Finite-Element Simulation Studies for Consequences of Rock Layers and Weak Interfaces in Unconventional Reservoirs

Abstract

Unconventional reservoir systems are heterogeneous, thinly layered, and often exhibit strongly contrasting properties between layers. In addition, the interfaces between layers vary in strength (friction and cohesion) and, when weak, they provide preferential directions to rock failure and fluid flow. Traditional rock mechanics modeling for hydraulic fracturing, wellbore stability, stress prediction, and other petroleum-related applications assume homogeneous rocks and welded interfaces. This assumption is hard to reconcile with the strongly layered texture and varied layer composition observed in unconventional rocks. Using the finite element method (FEM), we investigated the consequences of the presence of rock layers and weak interfaces on three different subjects: 1) formation shear stress development, shear slip at interfaces, and wellbore stability; 2) hydraulic fracture height growth; and 3) casing shear impairment. For the first scenario in this work, three different layered rock models were simulated and compared: laterally-homogeneous, laterally-heterogeneous, and strongly laterally-heterogeneous.
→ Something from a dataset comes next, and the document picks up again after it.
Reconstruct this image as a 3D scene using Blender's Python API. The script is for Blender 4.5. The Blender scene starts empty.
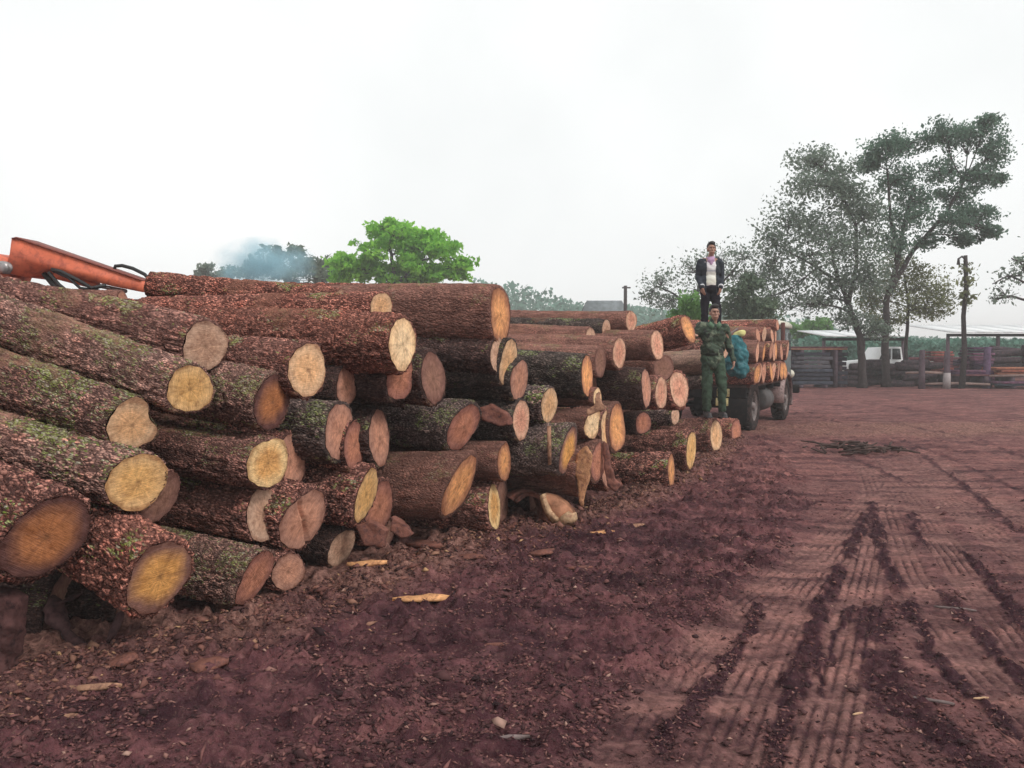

Results show that localized shear stresses develop along interfaces between layers with contrasting properties and along the wellbore walls. It was also seen that rock shear and slip, along interfaces between layers, may occur when the planes of weakness are pressurized (e.g., during hydraulic fracturing). In the second scenario, we used a range of tensile strength and fluid flow properties at the interfaces between layers, to investigate their impact on vertical propagation of hydraulic fracture. The results show a systematic decrease in fracture height and fracturing fluid efficiency with increasing interface hydraulic conductivity and/or decreasing interface strength. We also propose that fluid viscosity has a strong influence on fluid efficiency as well as fracture height growth. In the third scenario, finite-element simulations were also conducted in a casing-cement- formation system to evaluate casing curvature and plastic deformation caused by formation shear movement occurring with slippage along the weak interface between two distinct rock layers. The results indicate that the abrupt curvature change and the plastic deformation along the casing are generated near the slip surface. We also observe that casing shear at the peak temperature during a single thermal cycle of cyclic steam stimulation induces higher casing plastic deformations.